__Information supplied__.
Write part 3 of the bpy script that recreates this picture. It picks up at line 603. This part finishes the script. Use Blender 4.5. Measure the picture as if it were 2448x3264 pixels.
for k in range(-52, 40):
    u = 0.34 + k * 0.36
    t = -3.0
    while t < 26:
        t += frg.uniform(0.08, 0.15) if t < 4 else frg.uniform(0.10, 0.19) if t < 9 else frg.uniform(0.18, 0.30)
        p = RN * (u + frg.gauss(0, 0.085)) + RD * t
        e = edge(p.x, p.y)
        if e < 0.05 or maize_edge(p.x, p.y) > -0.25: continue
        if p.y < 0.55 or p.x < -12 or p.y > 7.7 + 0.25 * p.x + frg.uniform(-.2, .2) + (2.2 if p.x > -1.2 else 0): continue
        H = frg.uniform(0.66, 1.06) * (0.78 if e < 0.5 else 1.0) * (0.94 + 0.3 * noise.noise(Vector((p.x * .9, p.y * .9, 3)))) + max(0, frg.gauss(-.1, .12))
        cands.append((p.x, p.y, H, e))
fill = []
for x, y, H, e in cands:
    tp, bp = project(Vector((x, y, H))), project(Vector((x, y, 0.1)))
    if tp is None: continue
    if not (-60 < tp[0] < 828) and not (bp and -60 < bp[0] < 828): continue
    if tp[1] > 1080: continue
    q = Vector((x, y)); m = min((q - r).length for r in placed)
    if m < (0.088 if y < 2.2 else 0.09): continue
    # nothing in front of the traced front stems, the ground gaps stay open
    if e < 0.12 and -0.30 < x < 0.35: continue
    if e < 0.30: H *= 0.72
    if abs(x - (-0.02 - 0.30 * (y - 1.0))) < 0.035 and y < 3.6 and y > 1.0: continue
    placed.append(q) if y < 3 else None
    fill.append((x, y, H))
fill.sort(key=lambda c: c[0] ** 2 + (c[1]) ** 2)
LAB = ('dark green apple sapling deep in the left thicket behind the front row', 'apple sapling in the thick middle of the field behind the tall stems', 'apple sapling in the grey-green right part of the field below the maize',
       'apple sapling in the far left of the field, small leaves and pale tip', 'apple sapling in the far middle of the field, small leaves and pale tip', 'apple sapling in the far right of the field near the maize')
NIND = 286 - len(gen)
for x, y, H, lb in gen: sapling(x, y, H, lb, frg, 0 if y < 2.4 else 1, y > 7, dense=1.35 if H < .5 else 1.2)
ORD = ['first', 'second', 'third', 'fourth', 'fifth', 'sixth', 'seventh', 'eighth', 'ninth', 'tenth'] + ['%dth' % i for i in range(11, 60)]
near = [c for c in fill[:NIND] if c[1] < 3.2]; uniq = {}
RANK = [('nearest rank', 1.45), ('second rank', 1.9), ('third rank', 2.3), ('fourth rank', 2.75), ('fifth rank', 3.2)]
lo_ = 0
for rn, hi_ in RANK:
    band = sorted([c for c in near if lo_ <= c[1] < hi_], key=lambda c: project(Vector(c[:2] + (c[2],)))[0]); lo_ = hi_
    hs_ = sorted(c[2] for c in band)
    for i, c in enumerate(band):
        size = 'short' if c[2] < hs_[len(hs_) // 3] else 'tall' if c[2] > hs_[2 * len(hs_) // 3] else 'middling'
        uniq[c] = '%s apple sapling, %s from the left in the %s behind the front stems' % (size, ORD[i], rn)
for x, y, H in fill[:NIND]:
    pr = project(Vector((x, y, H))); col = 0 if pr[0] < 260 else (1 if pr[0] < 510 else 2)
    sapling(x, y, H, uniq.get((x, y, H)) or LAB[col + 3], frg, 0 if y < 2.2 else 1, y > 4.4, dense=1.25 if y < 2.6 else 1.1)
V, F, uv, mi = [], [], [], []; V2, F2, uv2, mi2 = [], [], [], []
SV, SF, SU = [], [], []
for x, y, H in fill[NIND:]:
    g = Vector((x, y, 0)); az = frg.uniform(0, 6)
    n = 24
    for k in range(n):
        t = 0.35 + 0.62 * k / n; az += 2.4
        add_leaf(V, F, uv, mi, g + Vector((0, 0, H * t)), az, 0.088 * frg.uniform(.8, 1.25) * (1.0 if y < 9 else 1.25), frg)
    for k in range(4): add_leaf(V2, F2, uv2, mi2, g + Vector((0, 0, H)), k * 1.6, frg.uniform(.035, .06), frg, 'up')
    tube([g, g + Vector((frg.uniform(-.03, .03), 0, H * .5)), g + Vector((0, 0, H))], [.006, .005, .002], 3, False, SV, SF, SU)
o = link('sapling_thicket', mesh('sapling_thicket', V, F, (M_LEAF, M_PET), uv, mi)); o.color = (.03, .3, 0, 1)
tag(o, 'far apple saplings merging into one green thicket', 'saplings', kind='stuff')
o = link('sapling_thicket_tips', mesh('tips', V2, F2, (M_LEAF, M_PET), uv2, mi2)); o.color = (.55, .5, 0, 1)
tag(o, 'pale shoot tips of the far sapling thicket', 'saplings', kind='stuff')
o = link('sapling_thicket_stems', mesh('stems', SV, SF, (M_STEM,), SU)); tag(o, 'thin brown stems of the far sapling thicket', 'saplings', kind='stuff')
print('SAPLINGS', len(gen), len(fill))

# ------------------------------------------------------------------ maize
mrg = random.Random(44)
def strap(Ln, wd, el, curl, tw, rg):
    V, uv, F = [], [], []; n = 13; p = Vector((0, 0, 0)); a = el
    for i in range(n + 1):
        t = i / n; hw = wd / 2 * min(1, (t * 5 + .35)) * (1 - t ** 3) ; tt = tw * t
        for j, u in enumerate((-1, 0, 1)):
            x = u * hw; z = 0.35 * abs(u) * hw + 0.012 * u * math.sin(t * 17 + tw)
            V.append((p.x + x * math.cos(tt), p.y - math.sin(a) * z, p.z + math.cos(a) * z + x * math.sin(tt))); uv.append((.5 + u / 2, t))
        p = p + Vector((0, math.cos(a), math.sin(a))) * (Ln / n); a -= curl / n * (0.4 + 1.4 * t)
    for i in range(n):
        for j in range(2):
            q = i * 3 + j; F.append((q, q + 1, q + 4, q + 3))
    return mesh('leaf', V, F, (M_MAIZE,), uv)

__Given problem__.
Reproduce the full listing above, character for character.

__Solution to this task__.
Write part 3 of the bpy script that recreates this picture. It picks up at line 603. This part finishes the script. Use Blender 4.5. Measure the picture as if it were 2448x3264 pixels.
for k in range(-52, 40):
    u = 0.34 + k * 0.36
    t = -3.0
    while t < 26:
        t += frg.uniform(0.08, 0.15) if t < 4 else frg.uniform(0.10, 0.19) if t < 9 else frg.uniform(0.18, 0.30)
        p = RN * (u + frg.gauss(0, 0.085)) + RD * t
        e = edge(p.x, p.y)
        if e < 0.05 or maize_edge(p.x, p.y) > -0.25: continue
        if p.y < 0.55 or p.x < -12 or p.y > 7.7 + 0.25 * p.x + frg.uniform(-.2, .2) + (2.2 if p.x > -1.2 else 0): continue
        H = frg.uniform(0.66, 1.06) * (0.78 if e < 0.5 else 1.0) * (0.94 + 0.3 * noise.noise(Vector((p.x * .9, p.y * .9, 3)))) + max(0, frg.gauss(-.1, .12))
        cands.append((p.x, p.y, H, e))
fill = []
for x, y, H, e in cands:
    tp, bp = project(Vector((x, y, H))), project(Vector((x, y, 0.1)))
    if tp is None: continue
    if not (-60 < tp[0] < 828) and not (bp and -60 < bp[0] < 828): continue
    if tp[1] > 1080: continue
    q = Vector((x, y)); m = min((q - r).length for r in placed)
    if m < (0.088 if y < 2.2 else 0.09): continue
    # nothing in front of the traced front stems, the ground gaps stay open
    if e < 0.12 and -0.30 < x < 0.35: continue
    if e < 0.30: H *= 0.72
    if abs(x - (-0.02 - 0.30 * (y - 1.0))) < 0.035 and y < 3.6 and y > 1.0: continue
    placed.append(q) if y < 3 else None
    fill.append((x, y, H))
fill.sort(key=lambda c: c[0] ** 2 + (c[1]) ** 2)
LAB = ('dark green apple sapling deep in the left thicket behind the front row', 'apple sapling in the thick middle of the field behind the tall stems', 'apple sapling in the grey-green right part of the field below the maize',
       'apple sapling in the far left of the field, small leaves and pale tip', 'apple sapling in the far middle of the field, small leaves and pale tip', 'apple sapling in the far right of the field near the maize')
NIND = 286 - len(gen)
for x, y, H, lb in gen: sapling(x, y, H, lb, frg, 0 if y < 2.4 else 1, y > 7, dense=1.35 if H < .5 else 1.2)
ORD = ['first', 'second', 'third', 'fourth', 'fifth', 'sixth', 'seventh', 'eighth', 'ninth', 'tenth'] + ['%dth' % i for i in range(11, 60)]
near = [c for c in fill[:NIND] if c[1] < 3.2]; uniq = {}
RANK = [('nearest rank', 1.45), ('second rank', 1.9), ('third rank', 2.3), ('fourth rank', 2.75), ('fifth rank', 3.2)]
lo_ = 0
for rn, hi_ in RANK:
    band = sorted([c for c in near if lo_ <= c[1] < hi_], key=lambda c: project(Vector(c[:2] + (c[2],)))[0]); lo_ = hi_
    hs_ = sorted(c[2] for c in band)
    for i, c in enumerate(band):
        size = 'short' if c[2] < hs_[len(hs_) // 3] else 'tall' if c[2] > hs_[2 * len(hs_) // 3] else 'middling'
        uniq[c] = '%s apple sapling, %s from the left in the %s behind the front stems' % (size, ORD[i], rn)
for x, y, H in fill[:NIND]:
    pr = project(Vector((x, y, H))); col = 0 if pr[0] < 260 else (1 if pr[0] < 510 else 2)
    sapling(x, y, H, uniq.get((x, y, H)) or LAB[col + 3], frg, 0 if y < 2.2 else 1, y > 4.4, dense=1.25 if y < 2.6 else 1.1)
V, F, uv, mi = [], [], [], []; V2, F2, uv2, mi2 = [], [], [], []
SV, SF, SU = [], [], []
for x, y, H in fill[NIND:]:
    g = Vector((x, y, 0)); az = frg.uniform(0, 6)
    n = 24
    for k in range(n):
        t = 0.35 + 0.62 * k / n; az += 2.4
        add_leaf(V, F, uv, mi, g + Vector((0, 0, H * t)), az, 0.088 * frg.uniform(.8, 1.25) * (1.0 if y < 9 else 1.25), frg)
    for k in range(4): add_leaf(V2, F2, uv2, mi2, g + Vector((0, 0, H)), k * 1.6, frg.uniform(.035, .06), frg, 'up')
    tube([g, g + Vector((frg.uniform(-.03, .03), 0, H * .5)), g + Vector((0, 0, H))], [.006, .005, .002], 3, False, SV, SF, SU)
o = link('sapling_thicket', mesh('sapling_thicket', V, F, (M_LEAF, M_PET), uv, mi)); o.color = (.03, .3, 0, 1)
tag(o, 'far apple saplings merging into one green thicket', 'saplings', kind='stuff')
o = link('sapling_thicket_tips', mesh('tips', V2, F2, (M_LEAF, M_PET), uv2, mi2)); o.color = (.55, .5, 0, 1)
tag(o, 'pale shoot tips of the far sapling thicket', 'saplings', kind='stuff')
o = link('sapling_thicket_stems', mesh('stems', SV, SF, (M_STEM,), SU)); tag(o, 'thin brown stems of the far sapling thicket', 'saplings', kind='stuff')
print('SAPLINGS', len(gen), len(fill))

# ------------------------------------------------------------------ maize
mrg = random.Random(44)
def strap(Ln, wd, el, curl, tw, rg):
    V, uv, F = [], [], []; n = 13; p = Vector((0, 0, 0)); a = el
    for i in range(n + 1):
        t = i / n; hw = wd / 2 * min(1, (t * 5 + .35)) * (1 - t ** 3) ; tt = tw * t
        for j, u in enumerate((-1, 0, 1)):
            x = u * hw; z = 0.35 * abs(u) * hw + 0.012 * u * math.sin(t * 17 + tw)
            V.append((p.x + x * math.cos(tt), p.y - math.sin(a) * z, p.z + math.cos(a) * z + x * math.sin(tt))); uv.append((.5 + u / 2, t))
        p = p + Vector((0, math.cos(a), math.sin(a))) * (Ln / n); a -= curl / n * (0.4 + 1.4 * t)
    for i in range(n):
        for j in range(2):
            q = i * 3 + j; F.append((q, q + 1, q + 4, q + 3))
    return mesh('leaf', V, F, (M_MAIZE,), uv)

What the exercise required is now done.